The good news is that a large portion of what's worth recording has been attempted. The bad news is that not all of these attempts work; nor are all the successful attempts easily available. Unabridged novels tend to be very expensive. Of the two major American companies that produce complete recordings of books, Recorded Books permits rentals to Canada, while Books on Tape will only sell them here.
Books on tape, like other books, go out of print. Although most bookstores now have audio sections, they usually carry pulp fiction, and advice on self-help and how to succeed in business without really trying. But there are good audio stores in Toronto, Burlington, and Montreal. Some of these stores rent as well as sell. They do a brisk mail-order business throughout Canada. A Shakespeare recording can be purchased for seventeen dollars from Durkin Hayes; other companies charge around twenty-five. Most of the abridged works I have mentioned are competitively priced: the new Penguin Classics are under twenty dollars, and the Naxos line comes in around twenty-five dollars as well, for cassettes.
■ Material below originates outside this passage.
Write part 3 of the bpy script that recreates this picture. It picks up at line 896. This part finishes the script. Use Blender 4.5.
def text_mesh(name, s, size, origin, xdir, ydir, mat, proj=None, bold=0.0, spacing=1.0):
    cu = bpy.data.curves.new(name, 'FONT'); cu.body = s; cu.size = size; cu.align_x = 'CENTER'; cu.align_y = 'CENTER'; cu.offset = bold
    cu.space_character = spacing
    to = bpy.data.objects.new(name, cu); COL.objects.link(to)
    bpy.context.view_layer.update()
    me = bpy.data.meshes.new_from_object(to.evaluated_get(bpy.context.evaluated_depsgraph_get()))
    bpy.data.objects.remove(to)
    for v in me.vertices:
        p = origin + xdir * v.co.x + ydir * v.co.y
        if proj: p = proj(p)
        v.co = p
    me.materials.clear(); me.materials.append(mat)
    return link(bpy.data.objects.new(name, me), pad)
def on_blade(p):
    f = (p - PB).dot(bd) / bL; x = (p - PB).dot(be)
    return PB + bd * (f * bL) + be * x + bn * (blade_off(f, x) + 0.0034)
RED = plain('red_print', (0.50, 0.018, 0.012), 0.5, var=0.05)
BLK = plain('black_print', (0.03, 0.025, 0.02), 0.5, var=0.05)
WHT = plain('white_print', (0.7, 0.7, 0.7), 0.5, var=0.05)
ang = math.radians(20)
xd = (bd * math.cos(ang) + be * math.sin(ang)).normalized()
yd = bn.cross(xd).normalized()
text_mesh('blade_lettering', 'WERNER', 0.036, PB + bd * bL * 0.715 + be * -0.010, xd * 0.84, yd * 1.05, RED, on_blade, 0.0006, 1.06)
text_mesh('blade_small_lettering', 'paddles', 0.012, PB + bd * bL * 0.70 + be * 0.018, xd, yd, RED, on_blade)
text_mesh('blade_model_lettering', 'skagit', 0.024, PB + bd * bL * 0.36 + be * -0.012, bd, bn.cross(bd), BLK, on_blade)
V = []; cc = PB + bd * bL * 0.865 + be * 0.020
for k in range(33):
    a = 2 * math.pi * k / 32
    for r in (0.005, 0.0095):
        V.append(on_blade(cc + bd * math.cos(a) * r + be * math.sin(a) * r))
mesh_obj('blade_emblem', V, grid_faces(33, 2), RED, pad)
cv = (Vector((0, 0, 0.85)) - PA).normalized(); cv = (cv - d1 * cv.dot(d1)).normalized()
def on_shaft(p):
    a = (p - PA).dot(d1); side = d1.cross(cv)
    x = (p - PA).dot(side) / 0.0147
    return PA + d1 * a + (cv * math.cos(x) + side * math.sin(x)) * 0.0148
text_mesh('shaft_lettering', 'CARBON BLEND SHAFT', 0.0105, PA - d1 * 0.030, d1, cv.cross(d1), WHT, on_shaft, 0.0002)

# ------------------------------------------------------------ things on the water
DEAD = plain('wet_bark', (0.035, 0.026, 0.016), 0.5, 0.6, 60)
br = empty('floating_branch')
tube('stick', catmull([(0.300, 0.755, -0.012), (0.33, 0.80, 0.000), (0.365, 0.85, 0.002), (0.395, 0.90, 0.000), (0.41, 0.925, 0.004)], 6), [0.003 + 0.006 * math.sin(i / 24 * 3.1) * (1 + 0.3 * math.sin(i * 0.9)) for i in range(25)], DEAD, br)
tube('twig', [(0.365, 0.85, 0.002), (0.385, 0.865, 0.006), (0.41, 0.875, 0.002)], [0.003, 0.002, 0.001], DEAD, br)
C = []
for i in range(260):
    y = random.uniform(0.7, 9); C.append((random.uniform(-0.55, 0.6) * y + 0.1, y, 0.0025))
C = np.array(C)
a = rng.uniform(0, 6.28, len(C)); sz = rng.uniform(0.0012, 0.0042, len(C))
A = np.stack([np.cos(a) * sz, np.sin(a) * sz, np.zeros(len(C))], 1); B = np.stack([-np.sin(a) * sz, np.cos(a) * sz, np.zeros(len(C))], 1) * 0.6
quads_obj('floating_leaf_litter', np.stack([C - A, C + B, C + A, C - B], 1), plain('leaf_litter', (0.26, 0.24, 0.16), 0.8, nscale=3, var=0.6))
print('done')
Compact discs are always more expensive; they have the advantage of better sound and easy access to specific sections. This is especially nice when one is searching for a specific passage, speech, or poem.
Public libraries and university libraries usually have good selections and are likely to respond to intelligent requests. I once occupied a lonely winter on Cape Cod by travelling from town to town sampling the audio books in each public library. Every library had tapes, every collection was different, and most were very well stocked.
This summer you can transform those excruciatingly boring drives with which most of us begin our vacations into an odyssey conducted by Homer himself. If I finally get through Nostromo, I'll have Penguin Classics on Cassette to thank, and then of course I'll thank Joseph Conrad.